Transcript
It's a complicated but important issue and one that legal scholar Mathias Chauchat is watching closely.
"The problem is that a large part of the Kanak population is not enrolled. They represent 22,000 people out of 92000 - which is substantial."
The professor of Public Law at the University of New Caledonia is an expert on the legal and constitutional complexities which govern the French territory's electorate.
"The anti-independence side plays the equity card, saying everybody born in New Caledonia, irrespective of ethnicity, should be treated the same way. But that is not what is said in the Noumea Accord. The Noumea Accord provides for the Kanaks holding customary status to be all inscribed on the roll used for the referendum because it is after all a decolonisation vote which seemed logical."
To accommodate the peculiar situation in New Caledonia, France's constitution was changed and voting rights have been split, creating three different rolls, one specifically for the referendum.
If you want to vote in the referendum you have to be on the general roll first but many Kanaks aren't because after a century of being disenfranchised, many of them never bothered to enroll and engage in politics.
The Kanaks insist that France should enlist them automatically as they were given voting rights and customary status in the 1950s after years of forced labour and other restrictions under French colonial rule.
Now with a quarter of the potential Kanak voters outside the system, any referendum result could be tinged with a lack of legitimacy.
So in recent weeks, France has looked at the question of automatic enrollment and Mr Chauchat says the Supreme Administrative Court has found it could be done.
"If you enroll those born in New Caledonia on the general roll automatically, the Kanaks will automatically go on the roll for the referendum and they would have to make no declaration.
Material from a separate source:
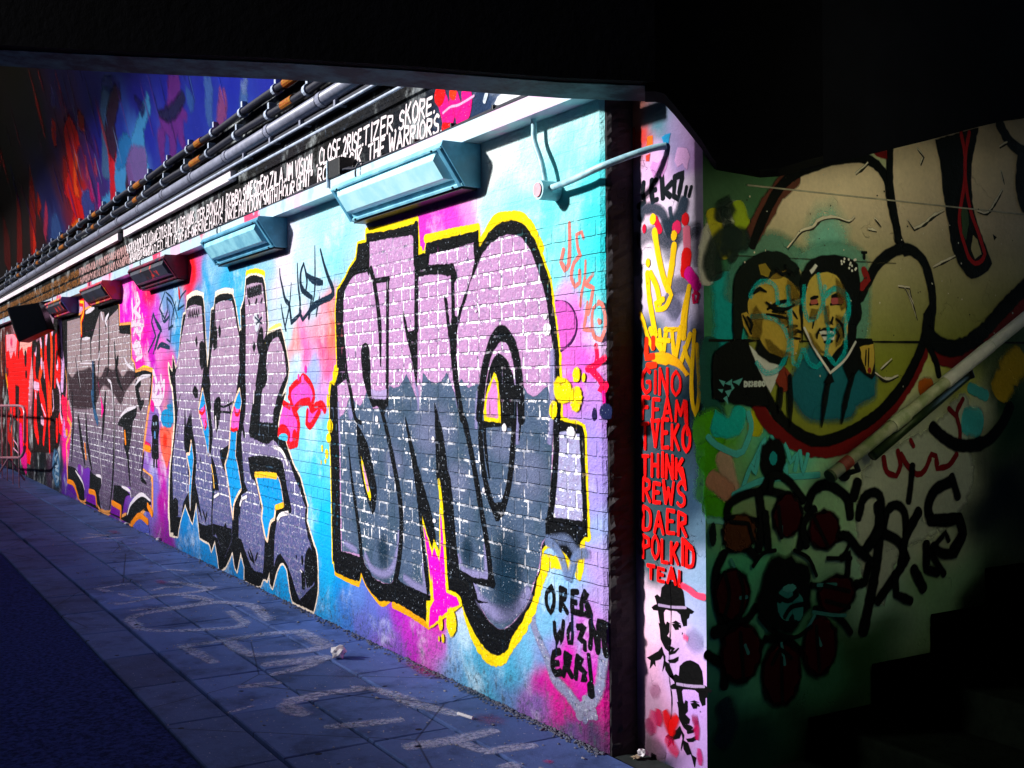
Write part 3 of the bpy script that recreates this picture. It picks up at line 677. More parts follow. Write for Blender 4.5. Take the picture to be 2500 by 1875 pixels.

Then there would finally be complete rolls in New Caledonia. On the other hand, the other people born in New Caledonia, who don't have customary status, including Kanaks who don't have customary status, would have to make a declaration to prove their material and moral interests."
At the beginning of November, the signatories to the Noumea Accord will have their last meeting in Paris and they'll have to determine who gets to vote in the referendum.
"I believe in Paris they will want to find a solution because there is a risk that the vote will be challenged. The paradox is that it has been known for almost 20 years that there will be a vote and one year out from the referendum there is still no agreement about the make-up of the roll. This shows a lack of preparation on part of the French state and that is why I think they will want to find a solution."
The Kanaks are planning another rally in Noumea next week to push for automatic enrolment.
No referendum date for independence has been set but it has to be held by November next year.